Measuring Land Use Carbon Flow
A bipartisan group led by Senators Harkin and Grassley is questioning the EPA's ability to measure net carbon flow from land use changes:
... A bipartisan group of 12 U.S. Senators led by Tom Harkin (D-IA) and Chuck Grassley (R-IA) called on the Environmental Protection Agency (EPA) not to propose regulations assuming that greater U.S. biofuels use would increase carbon dioxide emissions.
The senators argued the data and methods for calculating such “indirect land use changes” such as from forest or grassland to crops are not adequately developed, and thus should not be used in ways making it harder for ethanol and biodiesel to meet requirements of the Energy Independence and Security Act of 2007 for reduced carbon emissions from advanced biofuels under the Renewable Fuel Standard (RFS). ...

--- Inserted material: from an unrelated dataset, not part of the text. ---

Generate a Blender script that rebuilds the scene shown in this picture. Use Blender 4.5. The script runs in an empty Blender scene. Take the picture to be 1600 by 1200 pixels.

I'm confused. As I've understood it, a lot of farmers are pretty keen to sell carbon offsets, and one presumes that these would also be predicated on measuring the net carbon flow of land use changes. Perhaps from crops to grassland, for example.
If government scientists at regulatory agencies, and the suggestion is that it's a problem with the state of the science itself, are incapable of calculating net carbon outflow to a land ecosystem, why should they be capable of calculating net carbon inflow to a land ecosystem?
... [Tom Vilsack] also seemed to be echoing some of the comments by environmental groups and Senate Agriculture Committee Chairman Tom Harkin, his chief sponsor for the secretary’s position, during the 2008 farm bill debate.
Those groups and Harkin have argued that traditional farm program payments should be dismantled and replaced with “greener” conservation program payments that would reward producers for reducing the carbon footprint in the farming practices. Markets for trading “carbon credits” have already sprung up in some areas. ...
I understand that slightly different things are being discussed. However, the underlying bodies of knowledge have a lot of overlap.
If agricultural carbon credits are to be a sound investment and, more importantly, to provide true added value to the goal of reducing global carbon emissions, the scientific models for describing land use changes and the physical/economic implications of their indirect impacts must be sound. If these are in truth poorly understood, then we're nowhere close to being able to credit farmers for increasing carbon sequestration in their farming practices.
Sen. Harkin is one of my favorite Senators and I rarely find myself disagreeing with him, but I don't really get where he's going with this line of reasoning.